→ **What is expected**
Exactly as written, write out the lines below from the first to the one containing "COL = SC.collection", inclusive. Pictures do not belong in the copy.

- - - -

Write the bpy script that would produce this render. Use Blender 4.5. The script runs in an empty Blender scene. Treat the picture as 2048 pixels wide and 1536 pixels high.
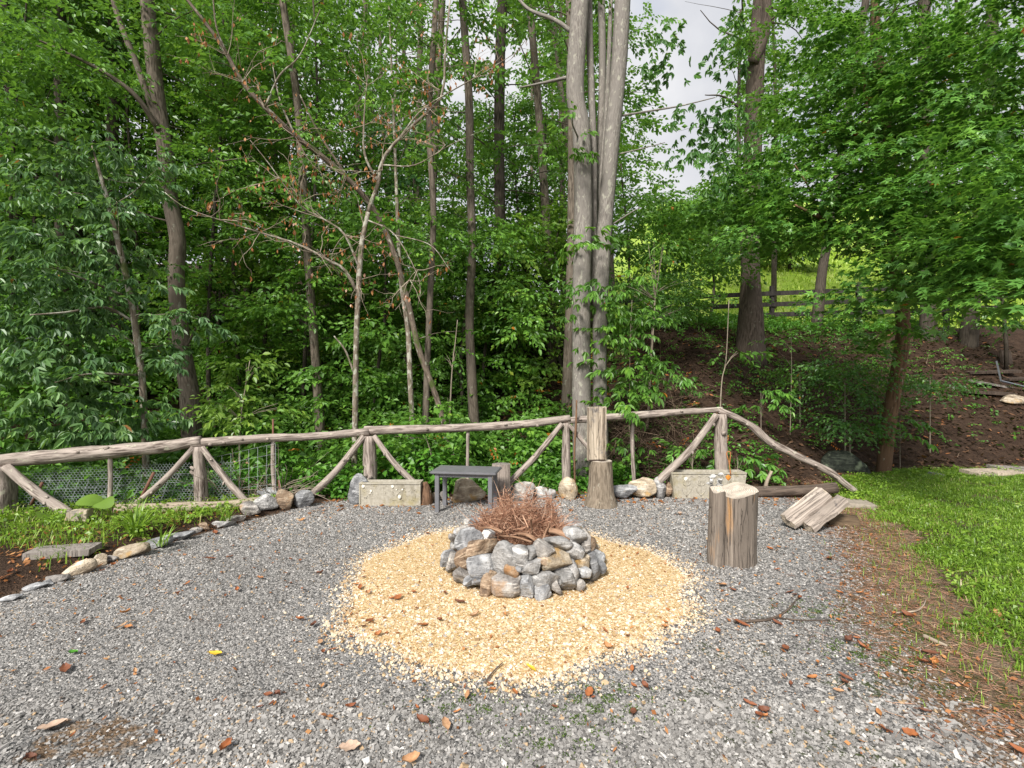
import bpy, bmesh, math, random
import numpy as np
from mathutils import Vector, Matrix, noise as mnoise

random.seed(11)
rng = np.random.default_rng(11)
R = math.radians
SC = bpy.context.scene
COL = SC.collection

# ------------------------------------------------------------------ camera
F = 967.0            # focal length in pixels of the 2048 px wide photograph
CAMZ = 1.5
cam_d = bpy.data.cameras.new('camera')
cam_d.sensor_width = 36.0
cam_d.lens = 36.0 * F / 2048.0
cam_d.clip_start = 0.05
cam_d.clip_end = 3000.0
cam = bpy.data.objects.new('camera', cam_d)
cam.location = (0, 0, CAMZ)
cam.rotation_euler = (R(90), 0, 0)
COL.objects.link(cam)
SC.camera = cam

# ------------------------------------------------------------------ sky, sun, exposure
SUN_EL, SUN_AZ = 43.0, 205.0        # azimuth clockwise from +Y: behind the camera, to its left
world = bpy.data.worlds.new('World')
SC.world = world
world.use_nodes = True
wt = world.node_tree
wt.nodes.clear()
def wn(t, **kw):
    n = wt.nodes.new(t)
    for k, v in kw.items():
        setattr(n, k, v)
    return n
sky = wn('ShaderNodeTexSky', sky_type='NISHITA')
sky.sun_disc = False
sky.sun_elevation = R(SUN_EL)
sky.sun_rotation = R(SUN_AZ)
bg_sky = wn('ShaderNodeBackground')
bg_sky.inputs['Strength'].default_value = 0.12
wt.links.new(sky.outputs[0], bg_sky.inputs[0])
tc = wn('ShaderNodeTexCoord')
nz = wn('ShaderNodeTexNoise')
nz.inputs['Scale'].default_value = 2.6
nz.inputs['Detail'].default_value = 7.0
nz.inputs['Roughness'].default_value = 0.55
wt.links.new(tc.outputs['Generated'], nz.inputs['Vector'])
cr = wn('ShaderNodeValToRGB')                     # cloud tone
cr.color_ramp.elements[0].position = 0.34
cr.color_ramp.elements[0].color = (0.74, 0.77, 0.86, 1)
cr.color_ramp.elements[1].position = 0.66
cr.color_ramp.elements[1].color = (1.2, 1.2, 1.22, 1)
wt.links.new(nz.outputs['Fac'], cr.inputs[0])
bg_cl = wn('ShaderNodeBackground')
bg_cl.inputs['Strength'].default_value = 0.47
wt.links.new(cr.outputs[0], bg_cl.inputs[0])
nz2 = wn('ShaderNodeTexNoise')
nz2.inputs['Scale'].default_value = 1.7
nz2.inputs['Detail'].default_value = 5.0
mp2 = wn('ShaderNodeMapping')
mp2.inputs['Location'].default_value = (3.1, 1.7, 0.4)
wt.links.new(tc.outputs['Generated'], mp2.inputs['Vector'])
wt.links.new(mp2.outputs[0], nz2.inputs['Vector'])
cm = wn('ShaderNodeMapRange')
cm.inputs['From Min'].default_value = 0.36
cm.inputs['From Max'].default_value = 0.46
wt.links.new(nz2.outputs['Fac'], cm.inputs['Value'])
mixw = wn('ShaderNodeMixShader')
wt.links.new(cm.outputs[0], mixw.inputs[0])
wt.links.new(bg_sky.outputs[0], mixw.inputs[1])
wt.links.new(bg_cl.outputs[0], mixw.inputs[2])
wo = wn('ShaderNodeOutputWorld')
wt.links.new(mixw.outputs[0], wo.inputs[0])

sun_d = bpy.data.lights.new('sun', 'SUN')
sun_d.energy = 3.7
sun_d.angle = R(13)
sun_d.color = (1.0, 0.96, 0.9)
sun = bpy.data.objects.new('sun', sun_d)
_to = Vector((math.sin(R(SUN_AZ)) * math.cos(R(SUN_EL)), math.cos(R(SUN_AZ)) * math.cos(R(SUN_EL)), math.sin(R(SUN_EL))))
sun.rotation_euler = (-_to).to_track_quat('-Z', 'Y').to_euler()
sun.location = _to * 30
COL.objects.link(sun)

vs = SC.view_settings
vs.view_transform = 'Standard'
vs.look = 'None'
vs.exposure = 0.74
vs.gamma = 1.0
vs.use_curve_mapping = False
cy = SC.cycles
cy.max_bounces = 7
cy.diffuse_bounces = 4
cy.glossy_bounces = 2
cy.transmission_bounces = 4
cy.transparent_max_bounces = 6
cy.use_denoising = True
cy.caustics_reflective = False
cy.caustics_refractive = False
cy.sample_clamp_indirect = 6.0

# ------------------------------------------------------------------ helpers
def P(px, py, Y):
    """pixel of the photograph at a distance Y -> world point"""
    return np.array([(px - 1024.0) / F * Y, Y, CAMZ - (py - 768.0) / F * Y])
def X(px, Y):
    return (px - 1024.0) / F * Y
def YG(py, z=0.0):
    return (CAMZ - z) * F / (py - 768.0)
def G(px, py, z=0.0):
    Y = YG(py, z)
    return np.array([X(px, Y), Y, z])
def proj(p):
    p = np.atleast_2d(p)
    y = np.maximum(p[:, 1], 0.01)
    return 1024 + F * p[:, 0] / y, 768 - F * (p[:, 2] - CAMZ) / y

class MB:
    """collects faces as numpy arrays and links them as ONE mesh object"""
    def __init__(s):
        s.v, s.bk, s.loops, s.tot, s.rnd, s.n = [], [], [], [], [], 0
    def add(s, v, faces, bk=None, rnd=None):
        v = np.asarray(v, float).reshape(-1, 3)
        s.v.append(v)
        s.bk.append(np.zeros((len(v), 3)) if bk is None else np.asarray(bk, float))
        groups = faces if isinstance(faces, list) else [faces]
        for f in groups:
            f = np.asarray(f, np.int64)
            s.loops.append((f + s.n).ravel())
            s.tot.append(np.full(len(f), f.shape[1], np.int64))
            s.rnd.append(np.full(len(f), 0.5) if rnd is None else np.broadcast_to(np.asarray(rnd, float), (len(f),)) if np.ndim(rnd) == 0 else np.asarray(rnd, float)[:len(f)])
        s.n += len(v)
    def mesh(s, name, mat, smooth=True, bkattr=True):
        me = bpy.data.meshes.new(name)
        v = np.concatenate(s.v); lo = np.concatenate(s.loops); tt = np.concatenate(s.tot); rd = np.concatenate(s.rnd)
        me.vertices.add(len(v)); me.vertices.foreach_set('co', v.astype(np.float32).ravel())
        me.loops.add(len(lo)); me.loops.foreach_set('vertex_index', lo.astype(np.int32))
        me.polygons.add(len(tt))
        st = np.concatenate([[0], np.cumsum(tt)[:-1]])
        me.polygons.foreach_set('loop_start', st.astype(np.int32))
        if np.isscalar(smooth) or isinstance(smooth, bool):
            me.polygons.foreach_set('use_smooth', np.full(len(tt), bool(smooth)))
        a = me.attributes.new('rnd', 'FLOAT', 'FACE'); a.data.foreach_set('value', rd.astype(np.float32))
        if bkattr:
            a = me.attributes.new('bk', 'FLOAT_VECTOR', 'POINT'); a.data.foreach_set('vector', np.concatenate(s.bk).astype(np.float32).ravel())
        me.update(calc_edges=True)
        if mat: me.materials.append(mat)
        return me
    def build(s, name, mat, parent=None, smooth=True, bkattr=True):
        o = bpy.data.objects.new(name, s.mesh(name, mat, smooth, bkattr))
        COL.objects.link(o)
        if parent is not None: o.parent = parent
        return o

def tag(o, label=None, cat=None, group=None, kind=None):
    if label: o['label'] = label
    if cat: o['category'] = cat
    if group: o['group'] = group
    if kind: o['kind'] = kind
    return o
def empty(name, label, cat, group=None, kind=None, loc=(0, 0, 0)):
    o = bpy.data.objects.new(name, None)
    o.empty_display_size = 0.1
    o.location = loc
    COL.objects.link(o)
    return tag(o, label, cat, group, kind)

def smoothpath(pts, n):
    """Catmull-Rom through the points, n samples"""
    p = np.asarray(pts, float)
    if len(p) == 2:
        t = np.linspace(0, 1, n)[:, None]
        return p[0] * (1 - t) + p[1] * t
    q = np.vstack([2 * p[0] - p[1], p, 2 * p[-1] - p[-2]])
    seg = np.linspace(0, len(p) - 1 - 1e-6, n)
    i = seg.astype(int); t = (seg - i)[:, None]
    a, b, c, d = q[i], q[i + 1], q[i + 2], q[i + 3]
    return 0.5 * (2 * b + (c - a) * t + (2 * a - 5 * b + 4 * c - d) * t ** 2 + (3 * b - a - 3 * c + d) * t ** 3)

def tube(mb, pts, radii, ns=8, wob=0.0, cap=True, freq=3.0, rnd=0.5, flat=None):
    """tapered tube along a path; wob = relative unevenness of the radius"""
    p = np.asarray(pts, float); n = len(p)
    r = np.interp(np.linspace(0, 1, n), np.linspace(0, 1, len(np.atleast_1d(radii))), np.atleast_1d(radii))
    t = np.gradient(p, axis=0); t /= np.linalg.norm(t, axis=1, keepdims=True) + 1e-9
    up = np.array([0., 0., 1.]) if abs(t[0][2]) < 0.9 else np.array([1., 0., 0.])
    u = np.cross(t, up); u /= np.linalg.norm(u, axis=1, keepdims=True) + 1e-9
    for i in range(1, n):
        if np.dot(u[i], u[i - 1]) < 0: u[i] = -u[i]
    w = np.cross(t, u)
    a = np.linspace(0, 2 * np.pi, ns, endpoint=False)
    L = np.concatenate([[0], np.cumsum(np.linalg.norm(np.diff(p, axis=0), axis=1))])
    rr = r[:, None] * np.ones((1, ns))
    if wob > 0:
        off = random.random() * 50
        for i in range(n):
            for j in range(ns):
                rr[i, j] *= 1 + wob * mnoise.noise((math.cos(a[j]) * 1.3 + off, math.sin(a[j]) * 1.3, L[i] * freq))
    ca, sa = np.cos(a), np.sin(a)
    v = p[:, None, :] + rr[:, :, None] * (ca[None, :, None] * u[:, None, :] + sa[None, :, None] * w[:, None, :])
    o = random.random() * 20
    bk = np.stack([ca[None] * rr + o, sa[None] * rr + o, L[:, None] * np.ones((1, ns))], -1)
    idx = np.arange(n * ns).reshape(n, ns)
    nx = np.roll(idx, -1, axis=1)
    f = np.stack([idx[:-1], nx[:-1], nx[1:], idx[1:]], -1).reshape(-1, 4)
    v = v.reshape(-1, 3); bk = bk.reshape(-1, 3)
    if cap:
        v = np.vstack([v, p[0], p[-1]]); bk = np.vstack([bk, [o, o, 0], [o, o, L[-1]]])
        c0, c1 = n * ns, n * ns + 1
        t0 = np.stack([np.full(ns, c0), nx[0], idx[0]], -1); t1 = np.stack([np.full(ns, c1), idx[-1], nx[-1]], -1)
        mb.add(v, [f, np.vstack([t0, t1])], bk, rnd)
    else:
        mb.add(v, f, bk, rnd)

def sticks(mb, p0, p1, r0, r1=None, rnd=None):
    """many thin three-sided sticks at once"""
    p0 = np.asarray(p0); p1 = np.asarray(p1); M = len(p0)
    r0 = np.broadcast_to(r0, (M,)); r1 = r0 * 0.6 if r1 is None else np.broadcast_to(r1, (M,))
    t = p1 - p0; t = t / (np.linalg.norm(t, axis=1, keepdims=True) + 1e-9)
    ref = np.where(np.abs(t[:, 2:3]) < 0.9, np.array([[0., 0., 1.]]), np.array([[1., 0., 0.]]))
    u = np.cross(t, ref); u /= np.linalg.norm(u, axis=1, keepdims=True) + 1e-9
    w = np.cross(t, u)
    v = np.zeros((M, 6, 3))
    for k in range(3):
        a = 2 * np.pi * k / 3
        d = math.cos(a) * u + math.sin(a) * w
        v[:, k] = p0 + d * r0[:, None]; v[:, 3 + k] = p1 + d * r1[:, None]
    b = np.arange(M)[:, None] * 6
    f = np.stack([b + [0, 1, 4, 3], b + [1, 2, 5, 4], b + [2, 0, 3, 5]], 1).reshape(-1, 4)
    bk = np.zeros((M, 6, 3)); bk[:, :, 0] = rng.random((M, 1)) * 20; bk[:, 3:, 2] = 0.3
    rd = np.repeat(rng.random(M) if rnd is None else np.broadcast_to(rnd, (M,)), 3)
    mb.add(v, f, bk.reshape(-1, 3), rd)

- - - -

→ **Solution for this exercise**
Write the bpy script that would produce this render. Use Blender 4.5. The script runs in an empty Blender scene. Treat the picture as 2048 pixels wide and 1536 pixels high.
import bpy, bmesh, math, random
import numpy as np
from mathutils import Vector, Matrix, noise as mnoise

random.seed(11)
rng = np.random.default_rng(11)
R = math.radians
SC = bpy.context.scene
COL = SC.collection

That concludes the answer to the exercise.